A Chorley airman who died in Holland has been traced thanks to a Guardian appeal.

Two weeks ago we printed a letter from Raimondo Bogaars, who was appealing for information about men involved in six plane crashes in the village of Aalst-Waalre in Holland during World War Two.

The letter caught the eye of Euxton historian Stuart Clewlow - whose grandfather’s cousin was one of those killed.

Stuart has been in touch with Raimondo and is now helping with his research.

Raimondo hopes to one day write a book on the devastating crashes or erect a monument to the men who lost their lives.
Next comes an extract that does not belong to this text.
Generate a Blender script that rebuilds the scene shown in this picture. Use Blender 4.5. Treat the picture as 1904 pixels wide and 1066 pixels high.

One of those was Eric Harper, Stuart’s grandfather’s cousin, who was part of the crew from a crash site Raimondo has been investigating.

Eric was a flying officer in the Royal Air Force Volunteer Reserve flying Avro Lancaster four-engine bombers.

He was killed whilst on a raid to Cologne in Germany on June 29, 1943, aged 35.

Eric lived in Mornington Road in Heath Charnock and worked at Williams Deacons Bank in Chorley.

He was also a member of Chorley Golf Club.

He is remembered on the Adlington Memorial, St Paul’s Church Memorial Book in Adlington, the Rivington and Blackrod School Memorial, and the Williams Deacon Bank War Memorial.

A ‘missing’ notice was posted in the Chorley Guardian, followed by his photograph and obituary.

He was laid to rest at the Eindhoven (Woensel) General Cemetery in Germany.

Raimondo has appeared on television in Holland in relation to his research.

Later this year hopes to publish a book detailing his findings - including tracing the family of all crew members who were killed in the same air crash during a bombing raid in Holland.

Stuart has now given Raimondo pictures of Eric Harper to help with the work.

He said: “Almost nobody over here has ever heard of the crashes so I’m investing my time in gathering information so I can write a book or erect a monument.

“Eric was the sixth Harper from Adlington to have died during the two World Wars and one of about 14 members of the family in that area to have died.

“His parents are buried in the cemetery at Adlington- there is no mention of him.

“He was originally posted as missing. The family was never ‘officially’ told what had happened to him or where he was buried.

“Maybe that is why they didn’t list him on the family gravestone.”